Set task ::
Write out again, unaltered, the lines from the start through the line containing "bpy.context.scene.camera = cam".

Raw data ::
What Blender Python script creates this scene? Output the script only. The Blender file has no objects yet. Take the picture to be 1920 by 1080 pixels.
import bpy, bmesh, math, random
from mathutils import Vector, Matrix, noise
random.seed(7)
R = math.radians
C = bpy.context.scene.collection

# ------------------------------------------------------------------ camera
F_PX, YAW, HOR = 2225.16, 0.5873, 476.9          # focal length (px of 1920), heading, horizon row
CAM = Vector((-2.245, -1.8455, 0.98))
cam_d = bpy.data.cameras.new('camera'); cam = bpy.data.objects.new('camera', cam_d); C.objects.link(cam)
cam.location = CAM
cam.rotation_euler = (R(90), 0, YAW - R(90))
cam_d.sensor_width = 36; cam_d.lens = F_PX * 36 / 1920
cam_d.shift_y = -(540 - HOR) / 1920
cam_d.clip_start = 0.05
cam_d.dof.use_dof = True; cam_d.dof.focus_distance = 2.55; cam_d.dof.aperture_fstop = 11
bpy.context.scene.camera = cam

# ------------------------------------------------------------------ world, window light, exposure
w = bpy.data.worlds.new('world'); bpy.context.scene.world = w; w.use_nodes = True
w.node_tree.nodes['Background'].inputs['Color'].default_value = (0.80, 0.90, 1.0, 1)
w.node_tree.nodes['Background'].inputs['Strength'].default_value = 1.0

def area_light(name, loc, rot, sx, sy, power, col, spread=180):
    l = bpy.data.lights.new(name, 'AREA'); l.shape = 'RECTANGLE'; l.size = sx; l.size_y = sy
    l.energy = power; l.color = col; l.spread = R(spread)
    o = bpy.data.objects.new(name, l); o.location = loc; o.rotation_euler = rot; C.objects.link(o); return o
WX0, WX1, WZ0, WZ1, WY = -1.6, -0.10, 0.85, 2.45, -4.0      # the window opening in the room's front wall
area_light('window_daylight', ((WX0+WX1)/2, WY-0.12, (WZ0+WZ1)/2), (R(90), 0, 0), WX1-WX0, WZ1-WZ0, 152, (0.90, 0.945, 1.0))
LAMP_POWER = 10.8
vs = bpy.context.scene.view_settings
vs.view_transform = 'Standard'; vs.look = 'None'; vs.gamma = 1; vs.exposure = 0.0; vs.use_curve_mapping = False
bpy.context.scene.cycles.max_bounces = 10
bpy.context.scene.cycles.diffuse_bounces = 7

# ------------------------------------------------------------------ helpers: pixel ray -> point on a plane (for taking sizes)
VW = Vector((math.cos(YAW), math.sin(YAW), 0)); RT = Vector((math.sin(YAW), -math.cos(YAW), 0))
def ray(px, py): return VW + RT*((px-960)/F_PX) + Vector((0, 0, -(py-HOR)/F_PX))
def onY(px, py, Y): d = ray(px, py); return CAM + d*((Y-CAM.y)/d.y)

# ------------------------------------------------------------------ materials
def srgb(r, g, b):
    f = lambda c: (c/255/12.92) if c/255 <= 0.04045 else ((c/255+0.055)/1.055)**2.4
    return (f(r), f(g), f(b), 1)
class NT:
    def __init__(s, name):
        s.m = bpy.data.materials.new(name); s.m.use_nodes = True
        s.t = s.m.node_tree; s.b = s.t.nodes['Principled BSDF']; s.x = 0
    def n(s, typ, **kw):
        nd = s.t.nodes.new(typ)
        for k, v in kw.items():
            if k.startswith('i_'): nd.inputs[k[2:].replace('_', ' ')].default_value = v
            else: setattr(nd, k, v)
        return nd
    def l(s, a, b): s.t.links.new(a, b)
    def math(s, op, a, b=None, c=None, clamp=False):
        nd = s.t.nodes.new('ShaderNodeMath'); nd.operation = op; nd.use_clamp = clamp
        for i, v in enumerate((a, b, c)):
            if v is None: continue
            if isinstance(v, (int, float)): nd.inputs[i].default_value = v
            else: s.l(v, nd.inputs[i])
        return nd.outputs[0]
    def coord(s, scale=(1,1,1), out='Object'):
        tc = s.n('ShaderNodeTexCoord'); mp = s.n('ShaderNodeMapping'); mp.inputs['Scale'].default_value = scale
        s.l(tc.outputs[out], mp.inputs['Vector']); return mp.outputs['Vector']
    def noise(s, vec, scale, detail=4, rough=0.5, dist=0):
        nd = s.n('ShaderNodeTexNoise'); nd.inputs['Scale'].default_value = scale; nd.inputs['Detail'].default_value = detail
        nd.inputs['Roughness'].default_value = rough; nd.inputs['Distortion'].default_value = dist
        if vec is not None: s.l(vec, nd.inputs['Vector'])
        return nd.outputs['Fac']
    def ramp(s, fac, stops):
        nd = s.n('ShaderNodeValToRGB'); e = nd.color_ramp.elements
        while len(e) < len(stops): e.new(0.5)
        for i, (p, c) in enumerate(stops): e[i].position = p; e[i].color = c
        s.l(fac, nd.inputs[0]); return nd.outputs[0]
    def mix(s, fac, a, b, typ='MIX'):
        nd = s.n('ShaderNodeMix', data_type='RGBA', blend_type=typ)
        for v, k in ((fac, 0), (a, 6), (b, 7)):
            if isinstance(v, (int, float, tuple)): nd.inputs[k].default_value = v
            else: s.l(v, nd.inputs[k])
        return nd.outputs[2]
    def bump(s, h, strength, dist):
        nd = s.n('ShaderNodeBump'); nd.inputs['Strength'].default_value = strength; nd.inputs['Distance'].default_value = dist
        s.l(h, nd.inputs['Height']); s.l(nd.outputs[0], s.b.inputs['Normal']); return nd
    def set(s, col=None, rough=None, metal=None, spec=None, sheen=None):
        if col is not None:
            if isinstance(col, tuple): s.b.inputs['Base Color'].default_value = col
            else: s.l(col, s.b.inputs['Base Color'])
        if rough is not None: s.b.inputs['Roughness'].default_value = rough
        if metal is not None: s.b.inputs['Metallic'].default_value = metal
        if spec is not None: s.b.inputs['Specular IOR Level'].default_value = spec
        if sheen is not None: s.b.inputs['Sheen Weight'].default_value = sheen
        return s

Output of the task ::
What Blender Python script creates this scene? Output the script only. The Blender file has no objects yet. Take the picture to be 1920 by 1080 pixels.
import bpy, bmesh, math, random
from mathutils import Vector, Matrix, noise
random.seed(7)
R = math.radians
C = bpy.context.scene.collection

# ------------------------------------------------------------------ camera
F_PX, YAW, HOR = 2225.16, 0.5873, 476.9          # focal length (px of 1920), heading, horizon row
CAM = Vector((-2.245, -1.8455, 0.98))
cam_d = bpy.data.cameras.new('camera'); cam = bpy.data.objects.new('camera', cam_d); C.objects.link(cam)
cam.location = CAM
cam.rotation_euler = (R(90), 0, YAW - R(90))
cam_d.sensor_width = 36; cam_d.lens = F_PX * 36 / 1920
cam_d.shift_y = -(540 - HOR) / 1920
cam_d.clip_start = 0.05
cam_d.dof.use_dof = True; cam_d.dof.focus_distance = 2.55; cam_d.dof.aperture_fstop = 11
bpy.context.scene.camera = cam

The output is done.